Uncle Bob Martin worked for me a couple of times in the 70s. He was slow and steady but was accomplishing something with every motion. He was my maternal grandmother, Nancy’s brother.
Uncle Bob’s oldest son Butch Martin worked for me several times. We was opposite of his Dad. He was fast and all over everything, but man could he move dirt. You just always knew it wouldn’t last long, before he’d twist off and not show up. Each time I’d swear that was the last. But he had an uncanny way of arriving when you most needed someone in the seat of that dozer, so I’d put him back to work each time.
He traveled to Houston with us in 1977 and when we left a few months later he hired on with a dirt contractor that he stayed with for many years – until his death. (he did leave the other company and came back to Austin for a short while in the mid 80s.)
We had just bought a nice 30 acre tract of ground in Dripping Springs and had moved a D-8 in to it to build a stock tank up close to the front of the place.
I said Butch, this is about how big I want it and make it as deep as you can.
I showed him a nice live oak tree that had a beautiful large swooping 6” diameter limb that traveled across the ground. It was the center piece and Madeline and I had decided how to incorporate that low limb into our new entry.

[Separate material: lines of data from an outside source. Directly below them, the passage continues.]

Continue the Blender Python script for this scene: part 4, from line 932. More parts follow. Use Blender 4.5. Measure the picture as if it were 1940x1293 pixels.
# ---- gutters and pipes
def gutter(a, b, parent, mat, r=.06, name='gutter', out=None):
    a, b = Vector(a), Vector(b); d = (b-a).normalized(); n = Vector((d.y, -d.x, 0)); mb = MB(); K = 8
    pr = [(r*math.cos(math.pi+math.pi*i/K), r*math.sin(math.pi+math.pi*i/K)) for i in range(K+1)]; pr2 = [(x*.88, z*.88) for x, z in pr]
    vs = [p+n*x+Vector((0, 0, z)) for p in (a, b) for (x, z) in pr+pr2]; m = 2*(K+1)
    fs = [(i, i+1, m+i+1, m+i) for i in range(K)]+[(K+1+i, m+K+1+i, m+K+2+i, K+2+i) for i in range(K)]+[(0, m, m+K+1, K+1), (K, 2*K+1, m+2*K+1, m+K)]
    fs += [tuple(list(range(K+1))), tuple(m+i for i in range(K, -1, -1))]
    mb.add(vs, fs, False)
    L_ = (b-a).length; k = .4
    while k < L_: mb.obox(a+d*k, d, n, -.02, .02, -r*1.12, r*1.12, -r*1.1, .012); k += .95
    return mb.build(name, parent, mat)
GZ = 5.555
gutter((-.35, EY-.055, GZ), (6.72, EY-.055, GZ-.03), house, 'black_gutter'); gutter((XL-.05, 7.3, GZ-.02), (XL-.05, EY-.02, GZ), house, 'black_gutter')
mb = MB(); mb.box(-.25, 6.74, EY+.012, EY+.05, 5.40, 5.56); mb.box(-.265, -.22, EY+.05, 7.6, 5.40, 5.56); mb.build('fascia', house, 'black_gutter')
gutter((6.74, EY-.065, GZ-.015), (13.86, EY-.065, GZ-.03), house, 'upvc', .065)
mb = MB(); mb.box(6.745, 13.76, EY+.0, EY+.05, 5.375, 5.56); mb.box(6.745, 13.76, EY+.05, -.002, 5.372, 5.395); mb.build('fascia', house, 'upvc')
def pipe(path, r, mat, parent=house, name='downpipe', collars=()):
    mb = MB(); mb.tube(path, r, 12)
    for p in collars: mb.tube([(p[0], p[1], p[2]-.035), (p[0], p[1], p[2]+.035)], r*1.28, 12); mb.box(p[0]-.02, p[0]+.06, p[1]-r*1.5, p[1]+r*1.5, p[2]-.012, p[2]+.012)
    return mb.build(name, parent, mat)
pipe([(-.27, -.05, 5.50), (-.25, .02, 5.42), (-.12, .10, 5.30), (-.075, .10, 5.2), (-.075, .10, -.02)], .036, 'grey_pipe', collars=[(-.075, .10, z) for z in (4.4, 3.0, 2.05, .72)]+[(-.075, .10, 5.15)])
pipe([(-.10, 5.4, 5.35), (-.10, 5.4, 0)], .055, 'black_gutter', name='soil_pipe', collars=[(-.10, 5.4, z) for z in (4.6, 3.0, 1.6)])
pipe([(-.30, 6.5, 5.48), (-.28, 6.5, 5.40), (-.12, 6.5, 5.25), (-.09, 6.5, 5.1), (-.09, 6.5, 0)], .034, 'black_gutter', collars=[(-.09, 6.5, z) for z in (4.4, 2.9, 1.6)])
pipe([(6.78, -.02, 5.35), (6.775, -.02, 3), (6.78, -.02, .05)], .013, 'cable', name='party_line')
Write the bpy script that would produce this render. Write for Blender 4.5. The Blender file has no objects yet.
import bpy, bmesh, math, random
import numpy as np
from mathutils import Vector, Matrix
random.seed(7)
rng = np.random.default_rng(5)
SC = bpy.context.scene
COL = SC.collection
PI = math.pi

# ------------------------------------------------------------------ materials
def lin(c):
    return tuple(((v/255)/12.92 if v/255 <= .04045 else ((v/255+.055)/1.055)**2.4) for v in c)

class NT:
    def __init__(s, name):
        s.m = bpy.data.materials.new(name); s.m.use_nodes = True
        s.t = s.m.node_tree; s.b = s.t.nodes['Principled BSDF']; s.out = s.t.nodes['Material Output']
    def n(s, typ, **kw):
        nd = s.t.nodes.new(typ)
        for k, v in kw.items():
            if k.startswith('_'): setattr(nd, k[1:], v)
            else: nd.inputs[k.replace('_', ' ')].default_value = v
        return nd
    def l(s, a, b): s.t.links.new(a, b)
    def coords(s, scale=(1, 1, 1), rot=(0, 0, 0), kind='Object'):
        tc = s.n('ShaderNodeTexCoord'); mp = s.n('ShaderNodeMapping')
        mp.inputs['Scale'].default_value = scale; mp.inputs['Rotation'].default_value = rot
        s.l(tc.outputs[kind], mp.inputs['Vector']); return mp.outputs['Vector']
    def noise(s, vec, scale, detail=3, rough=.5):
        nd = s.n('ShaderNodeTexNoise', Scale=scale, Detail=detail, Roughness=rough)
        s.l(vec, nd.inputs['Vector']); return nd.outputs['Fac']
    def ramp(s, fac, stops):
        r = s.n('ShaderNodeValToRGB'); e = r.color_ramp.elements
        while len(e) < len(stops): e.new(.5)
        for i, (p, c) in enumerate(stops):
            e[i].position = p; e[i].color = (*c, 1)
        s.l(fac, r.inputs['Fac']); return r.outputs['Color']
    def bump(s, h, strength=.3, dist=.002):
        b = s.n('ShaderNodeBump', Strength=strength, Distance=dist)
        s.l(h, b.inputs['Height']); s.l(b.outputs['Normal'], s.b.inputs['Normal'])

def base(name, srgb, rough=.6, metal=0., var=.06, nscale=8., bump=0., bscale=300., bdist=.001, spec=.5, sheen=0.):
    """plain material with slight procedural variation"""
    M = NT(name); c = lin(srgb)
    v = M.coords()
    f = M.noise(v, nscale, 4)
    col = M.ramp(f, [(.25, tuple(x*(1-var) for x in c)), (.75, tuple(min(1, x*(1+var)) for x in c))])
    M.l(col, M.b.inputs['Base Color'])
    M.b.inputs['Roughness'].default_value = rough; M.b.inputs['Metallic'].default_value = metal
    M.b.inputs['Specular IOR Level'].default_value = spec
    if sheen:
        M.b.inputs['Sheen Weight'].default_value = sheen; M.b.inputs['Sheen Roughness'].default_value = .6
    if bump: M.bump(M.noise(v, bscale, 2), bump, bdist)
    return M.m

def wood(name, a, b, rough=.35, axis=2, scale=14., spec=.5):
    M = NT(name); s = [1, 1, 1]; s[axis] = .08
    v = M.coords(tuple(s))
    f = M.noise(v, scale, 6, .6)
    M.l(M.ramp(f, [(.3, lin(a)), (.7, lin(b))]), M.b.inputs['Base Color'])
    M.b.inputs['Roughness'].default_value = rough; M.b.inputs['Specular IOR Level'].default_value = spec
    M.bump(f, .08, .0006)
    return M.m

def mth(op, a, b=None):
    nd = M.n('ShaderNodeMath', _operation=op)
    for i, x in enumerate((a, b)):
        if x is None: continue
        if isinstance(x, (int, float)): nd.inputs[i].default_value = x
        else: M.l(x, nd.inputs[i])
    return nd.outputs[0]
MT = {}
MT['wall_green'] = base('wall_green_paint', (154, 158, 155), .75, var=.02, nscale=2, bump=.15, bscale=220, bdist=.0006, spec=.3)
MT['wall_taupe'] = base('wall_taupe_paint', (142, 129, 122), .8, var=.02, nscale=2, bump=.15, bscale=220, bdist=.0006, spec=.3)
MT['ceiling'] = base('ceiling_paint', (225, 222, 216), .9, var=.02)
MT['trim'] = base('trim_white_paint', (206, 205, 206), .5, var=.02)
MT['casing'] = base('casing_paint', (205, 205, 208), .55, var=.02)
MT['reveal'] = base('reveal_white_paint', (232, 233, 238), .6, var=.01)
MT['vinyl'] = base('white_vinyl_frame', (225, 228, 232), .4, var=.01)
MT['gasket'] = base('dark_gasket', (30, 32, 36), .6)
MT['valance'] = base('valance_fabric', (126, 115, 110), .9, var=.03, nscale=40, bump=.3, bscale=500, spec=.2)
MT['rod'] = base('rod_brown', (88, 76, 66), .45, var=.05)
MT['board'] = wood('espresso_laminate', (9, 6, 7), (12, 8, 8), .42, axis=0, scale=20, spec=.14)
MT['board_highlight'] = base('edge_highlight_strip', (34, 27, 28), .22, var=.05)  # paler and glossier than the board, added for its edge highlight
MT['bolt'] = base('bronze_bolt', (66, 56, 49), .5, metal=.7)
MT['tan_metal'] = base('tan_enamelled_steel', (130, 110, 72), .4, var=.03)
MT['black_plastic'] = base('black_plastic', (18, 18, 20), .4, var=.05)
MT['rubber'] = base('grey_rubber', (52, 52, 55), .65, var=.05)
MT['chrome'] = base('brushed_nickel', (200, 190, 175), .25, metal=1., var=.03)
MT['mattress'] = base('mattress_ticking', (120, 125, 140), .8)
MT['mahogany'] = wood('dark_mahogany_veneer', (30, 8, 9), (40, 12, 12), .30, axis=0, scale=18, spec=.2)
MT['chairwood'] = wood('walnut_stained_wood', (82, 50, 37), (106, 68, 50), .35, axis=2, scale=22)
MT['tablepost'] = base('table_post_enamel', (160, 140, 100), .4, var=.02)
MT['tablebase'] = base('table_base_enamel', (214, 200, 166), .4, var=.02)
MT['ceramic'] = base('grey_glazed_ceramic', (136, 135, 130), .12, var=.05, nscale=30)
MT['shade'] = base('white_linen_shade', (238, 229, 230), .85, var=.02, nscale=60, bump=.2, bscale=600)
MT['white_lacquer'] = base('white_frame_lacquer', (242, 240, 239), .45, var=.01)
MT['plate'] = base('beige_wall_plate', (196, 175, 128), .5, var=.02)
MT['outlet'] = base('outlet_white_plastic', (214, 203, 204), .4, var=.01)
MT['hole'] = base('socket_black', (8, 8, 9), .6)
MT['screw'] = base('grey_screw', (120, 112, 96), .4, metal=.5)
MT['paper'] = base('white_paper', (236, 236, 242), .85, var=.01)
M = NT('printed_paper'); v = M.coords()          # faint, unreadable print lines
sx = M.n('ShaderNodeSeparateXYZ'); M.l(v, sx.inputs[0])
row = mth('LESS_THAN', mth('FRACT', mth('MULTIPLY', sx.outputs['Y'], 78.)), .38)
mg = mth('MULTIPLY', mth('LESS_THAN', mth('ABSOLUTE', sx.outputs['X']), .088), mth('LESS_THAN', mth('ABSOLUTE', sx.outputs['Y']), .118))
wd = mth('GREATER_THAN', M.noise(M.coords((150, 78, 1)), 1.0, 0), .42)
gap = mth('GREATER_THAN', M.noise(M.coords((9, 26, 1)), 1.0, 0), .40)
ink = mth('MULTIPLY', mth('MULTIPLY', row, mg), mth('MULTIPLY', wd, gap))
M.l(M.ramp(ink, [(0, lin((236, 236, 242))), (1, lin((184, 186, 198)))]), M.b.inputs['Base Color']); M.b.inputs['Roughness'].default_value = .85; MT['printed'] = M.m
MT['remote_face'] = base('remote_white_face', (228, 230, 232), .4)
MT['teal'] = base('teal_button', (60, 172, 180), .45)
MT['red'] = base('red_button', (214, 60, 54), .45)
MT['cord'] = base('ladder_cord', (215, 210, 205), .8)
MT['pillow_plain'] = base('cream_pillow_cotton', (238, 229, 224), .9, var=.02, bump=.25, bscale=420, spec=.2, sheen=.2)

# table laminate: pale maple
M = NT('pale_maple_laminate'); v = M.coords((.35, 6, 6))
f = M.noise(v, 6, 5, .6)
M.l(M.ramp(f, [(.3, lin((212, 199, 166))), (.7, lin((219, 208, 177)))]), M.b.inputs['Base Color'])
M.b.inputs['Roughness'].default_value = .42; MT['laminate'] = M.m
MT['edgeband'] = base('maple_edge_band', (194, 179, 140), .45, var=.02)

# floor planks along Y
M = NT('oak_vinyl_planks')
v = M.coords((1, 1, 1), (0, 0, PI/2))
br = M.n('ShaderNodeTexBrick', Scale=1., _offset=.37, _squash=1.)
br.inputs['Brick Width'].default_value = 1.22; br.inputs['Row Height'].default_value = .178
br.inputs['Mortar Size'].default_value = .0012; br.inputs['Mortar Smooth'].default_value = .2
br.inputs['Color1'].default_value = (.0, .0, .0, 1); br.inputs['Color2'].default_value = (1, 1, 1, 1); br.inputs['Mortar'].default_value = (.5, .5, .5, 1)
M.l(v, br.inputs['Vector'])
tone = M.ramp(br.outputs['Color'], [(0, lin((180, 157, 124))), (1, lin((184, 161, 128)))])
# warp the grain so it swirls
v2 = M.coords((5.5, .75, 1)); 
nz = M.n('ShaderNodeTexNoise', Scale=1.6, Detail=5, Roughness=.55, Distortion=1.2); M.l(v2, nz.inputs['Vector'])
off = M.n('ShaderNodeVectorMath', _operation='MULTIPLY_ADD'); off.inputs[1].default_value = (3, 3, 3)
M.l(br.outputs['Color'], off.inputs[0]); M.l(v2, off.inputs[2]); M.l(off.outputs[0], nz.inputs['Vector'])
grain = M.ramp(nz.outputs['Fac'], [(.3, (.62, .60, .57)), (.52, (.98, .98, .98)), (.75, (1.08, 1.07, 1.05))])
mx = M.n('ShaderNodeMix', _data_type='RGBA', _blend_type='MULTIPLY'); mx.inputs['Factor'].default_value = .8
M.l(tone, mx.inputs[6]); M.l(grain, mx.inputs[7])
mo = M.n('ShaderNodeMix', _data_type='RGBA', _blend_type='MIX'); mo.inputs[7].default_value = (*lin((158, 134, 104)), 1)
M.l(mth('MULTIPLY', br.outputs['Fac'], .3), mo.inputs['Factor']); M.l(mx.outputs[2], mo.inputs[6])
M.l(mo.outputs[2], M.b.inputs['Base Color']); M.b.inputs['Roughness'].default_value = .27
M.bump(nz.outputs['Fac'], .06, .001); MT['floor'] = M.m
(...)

“Do not get near that limb, Butch”.
I came back that afternoon and Butch had the stock tank finished. It was beautifully dressed and ready for seeding. I was expecting it to take a month of me working on weekends and afternoons to complete.
I then looked over at the beautiful low swooping limb. Butch had backed the track of that dozer along the full length of it, the grousers leaving it chopped into very consistent short pieces of firewood. Each piece was the length between each track grouser.


I was speechless. That was the only day Butch worked that time.